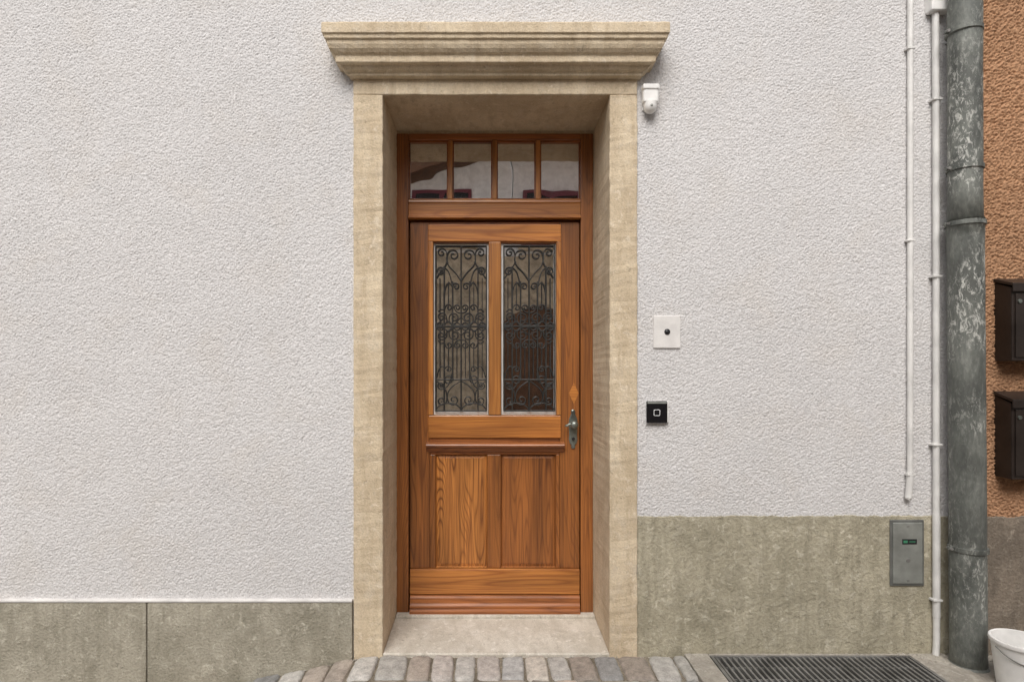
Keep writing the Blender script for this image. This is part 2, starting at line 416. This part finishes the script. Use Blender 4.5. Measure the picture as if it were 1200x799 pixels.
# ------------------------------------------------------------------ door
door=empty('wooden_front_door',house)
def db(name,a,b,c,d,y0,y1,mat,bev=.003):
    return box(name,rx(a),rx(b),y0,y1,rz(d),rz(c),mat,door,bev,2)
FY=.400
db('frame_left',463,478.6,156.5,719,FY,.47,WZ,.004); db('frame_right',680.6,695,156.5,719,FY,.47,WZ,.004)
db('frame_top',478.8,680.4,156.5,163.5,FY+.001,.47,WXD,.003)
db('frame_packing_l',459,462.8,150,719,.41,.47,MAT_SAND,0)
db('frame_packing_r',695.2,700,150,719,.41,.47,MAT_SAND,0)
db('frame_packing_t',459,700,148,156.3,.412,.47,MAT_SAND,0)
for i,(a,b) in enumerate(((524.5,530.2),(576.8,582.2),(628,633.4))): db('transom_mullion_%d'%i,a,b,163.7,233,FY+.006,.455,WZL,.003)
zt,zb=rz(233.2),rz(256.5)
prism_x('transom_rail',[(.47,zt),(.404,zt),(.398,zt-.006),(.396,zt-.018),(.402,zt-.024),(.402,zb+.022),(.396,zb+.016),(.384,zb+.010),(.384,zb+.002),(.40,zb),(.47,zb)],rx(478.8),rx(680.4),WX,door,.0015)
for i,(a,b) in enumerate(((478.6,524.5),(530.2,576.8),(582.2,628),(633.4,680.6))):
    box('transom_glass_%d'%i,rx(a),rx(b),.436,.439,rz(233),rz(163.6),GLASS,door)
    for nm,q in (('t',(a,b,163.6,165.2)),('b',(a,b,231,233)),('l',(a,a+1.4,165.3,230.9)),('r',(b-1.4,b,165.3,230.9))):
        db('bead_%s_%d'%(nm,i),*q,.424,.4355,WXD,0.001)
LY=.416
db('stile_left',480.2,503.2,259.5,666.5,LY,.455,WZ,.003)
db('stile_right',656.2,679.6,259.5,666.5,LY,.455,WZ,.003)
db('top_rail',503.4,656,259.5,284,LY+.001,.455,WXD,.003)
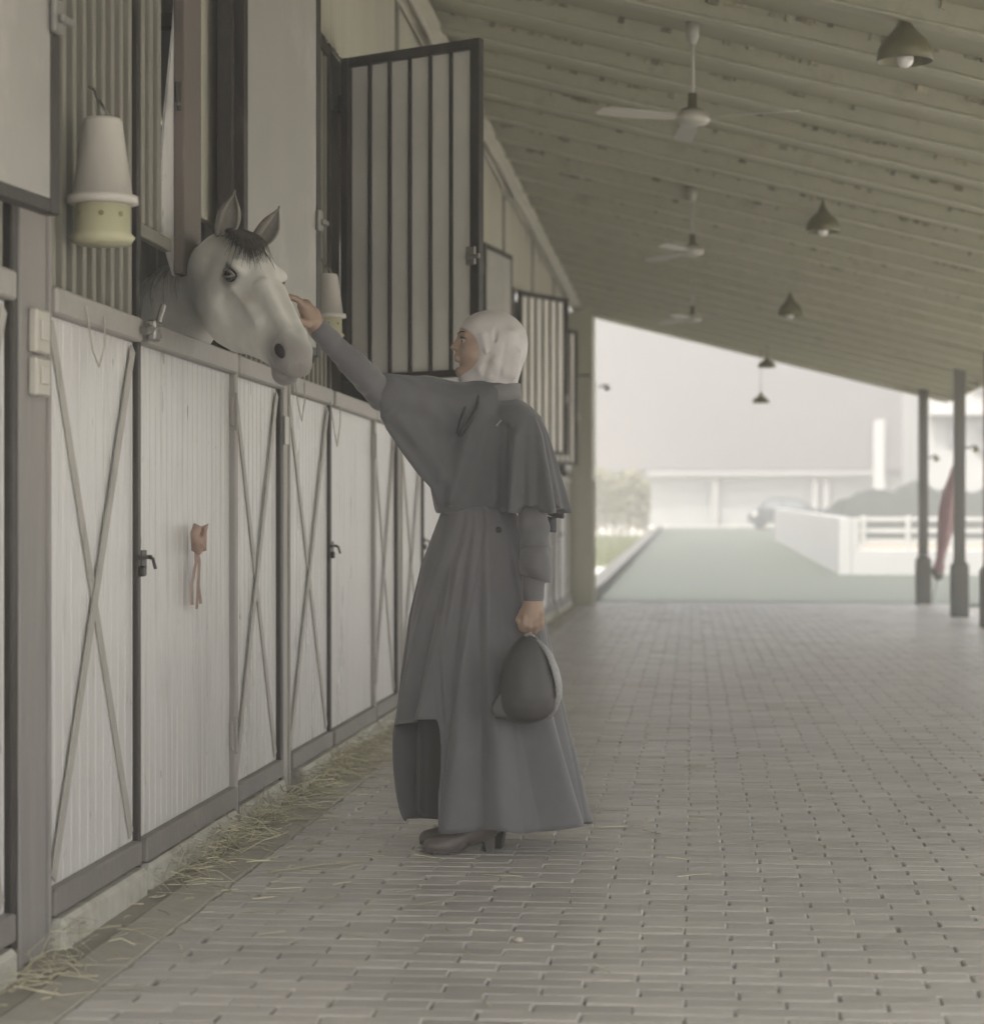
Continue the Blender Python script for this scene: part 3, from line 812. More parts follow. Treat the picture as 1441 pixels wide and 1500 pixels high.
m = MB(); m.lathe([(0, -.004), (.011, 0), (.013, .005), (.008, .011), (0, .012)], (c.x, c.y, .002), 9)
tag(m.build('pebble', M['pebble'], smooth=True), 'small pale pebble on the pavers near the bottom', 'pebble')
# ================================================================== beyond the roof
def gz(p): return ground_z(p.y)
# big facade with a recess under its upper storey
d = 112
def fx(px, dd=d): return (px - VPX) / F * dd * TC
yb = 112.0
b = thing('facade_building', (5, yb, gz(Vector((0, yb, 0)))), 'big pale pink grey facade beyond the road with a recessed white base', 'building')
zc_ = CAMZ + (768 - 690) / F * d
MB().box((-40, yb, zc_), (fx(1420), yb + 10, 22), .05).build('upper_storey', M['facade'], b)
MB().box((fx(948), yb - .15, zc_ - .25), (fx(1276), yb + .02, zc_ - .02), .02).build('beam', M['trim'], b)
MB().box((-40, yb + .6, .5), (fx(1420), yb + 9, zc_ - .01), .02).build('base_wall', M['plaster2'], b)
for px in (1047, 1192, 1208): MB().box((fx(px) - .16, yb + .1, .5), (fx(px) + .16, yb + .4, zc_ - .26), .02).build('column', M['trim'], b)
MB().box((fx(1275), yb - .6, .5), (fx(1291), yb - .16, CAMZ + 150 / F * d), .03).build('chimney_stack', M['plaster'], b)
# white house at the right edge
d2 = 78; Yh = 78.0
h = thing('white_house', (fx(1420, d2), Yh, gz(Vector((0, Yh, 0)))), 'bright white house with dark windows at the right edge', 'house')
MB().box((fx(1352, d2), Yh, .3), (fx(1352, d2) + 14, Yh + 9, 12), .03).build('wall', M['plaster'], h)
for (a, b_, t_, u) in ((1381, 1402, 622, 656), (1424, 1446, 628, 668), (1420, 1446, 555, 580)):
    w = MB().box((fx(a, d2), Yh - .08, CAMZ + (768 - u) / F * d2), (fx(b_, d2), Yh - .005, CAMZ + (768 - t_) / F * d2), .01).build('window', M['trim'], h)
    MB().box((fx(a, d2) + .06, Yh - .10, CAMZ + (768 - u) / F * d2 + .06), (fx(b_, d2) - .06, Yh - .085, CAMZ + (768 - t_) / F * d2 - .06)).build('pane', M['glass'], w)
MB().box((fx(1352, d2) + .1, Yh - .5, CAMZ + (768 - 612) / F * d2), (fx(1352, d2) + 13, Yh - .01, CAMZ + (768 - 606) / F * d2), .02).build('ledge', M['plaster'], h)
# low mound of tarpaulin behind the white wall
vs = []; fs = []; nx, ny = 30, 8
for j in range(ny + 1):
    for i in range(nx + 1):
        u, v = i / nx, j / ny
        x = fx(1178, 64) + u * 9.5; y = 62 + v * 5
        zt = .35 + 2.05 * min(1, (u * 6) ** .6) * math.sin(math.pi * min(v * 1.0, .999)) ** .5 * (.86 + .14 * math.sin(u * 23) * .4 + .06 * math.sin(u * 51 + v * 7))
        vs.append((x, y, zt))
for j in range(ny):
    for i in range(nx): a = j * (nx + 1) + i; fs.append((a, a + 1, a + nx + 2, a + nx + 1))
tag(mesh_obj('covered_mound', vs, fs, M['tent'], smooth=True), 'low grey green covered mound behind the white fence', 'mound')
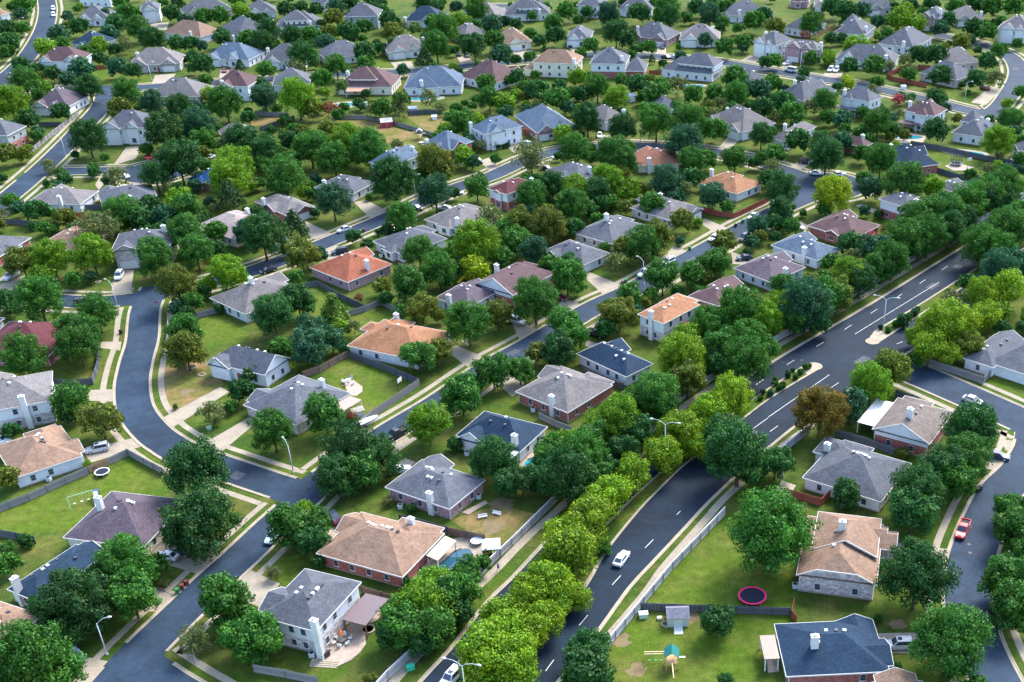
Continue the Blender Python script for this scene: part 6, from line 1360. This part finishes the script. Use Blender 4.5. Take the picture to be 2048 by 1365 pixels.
◇ ◇ ◇ ◇
__Written exercise__
Only the lines from the one containing "db('frame_top',478.8,680.4,156.5,163.5,FY+.001,.47,WXD,.003)" through the one containing "db('top_rail',503.4,656,259.5,284,LY+.001,.455,WXD,.003)" are to be reproduced, exactly as they appear.

__Reply__
db('frame_top',478.8,680.4,156.5,163.5,FY+.001,.47,WXD,.003)
db('frame_packing_l',459,462.8,150,719,.41,.47,MAT_SAND,0)
db('frame_packing_r',695.2,700,150,719,.41,.47,MAT_SAND,0)
db('frame_packing_t',459,700,148,156.3,.412,.47,MAT_SAND,0)
for i,(a,b) in enumerate(((524.5,530.2),(576.8,582.2),(628,633.4))): db('transom_mullion_%d'%i,a,b,163.7,233,FY+.006,.455,WZL,.003)
zt,zb=rz(233.2),rz(256.5)
prism_x('transom_rail',[(.47,zt),(.404,zt),(.398,zt-.006),(.396,zt-.018),(.402,zt-.024),(.402,zb+.022),(.396,zb+.016),(.384,zb+.010),(.384,zb+.002),(.40,zb),(.47,zb)],rx(478.8),rx(680.4),WX,door,.0015)
for i,(a,b) in enumerate(((478.6,524.5),(530.2,576.8),(582.2,628),(633.4,680.6))):
    box('transom_glass_%d'%i,rx(a),rx(b),.436,.439,rz(233),rz(163.6),GLASS,door)
    for nm,q in (('t',(a,b,163.6,165.2)),('b',(a,b,231,233)),('l',(a,a+1.4,165.3,230.9)),('r',(b-1.4,b,165.3,230.9))):
        db('bead_%s_%d'%(nm,i),*q,.424,.4355,WXD,0.001)
LY=.416
db('stile_left',480.2,503.2,259.5,666.5,LY,.455,WZ,.003)
db('stile_right',656.2,679.6,259.5,666.5,LY,.455,WZ,.003)
db('top_rail',503.4,656,259.5,284,LY+.001,.455,WXD,.003)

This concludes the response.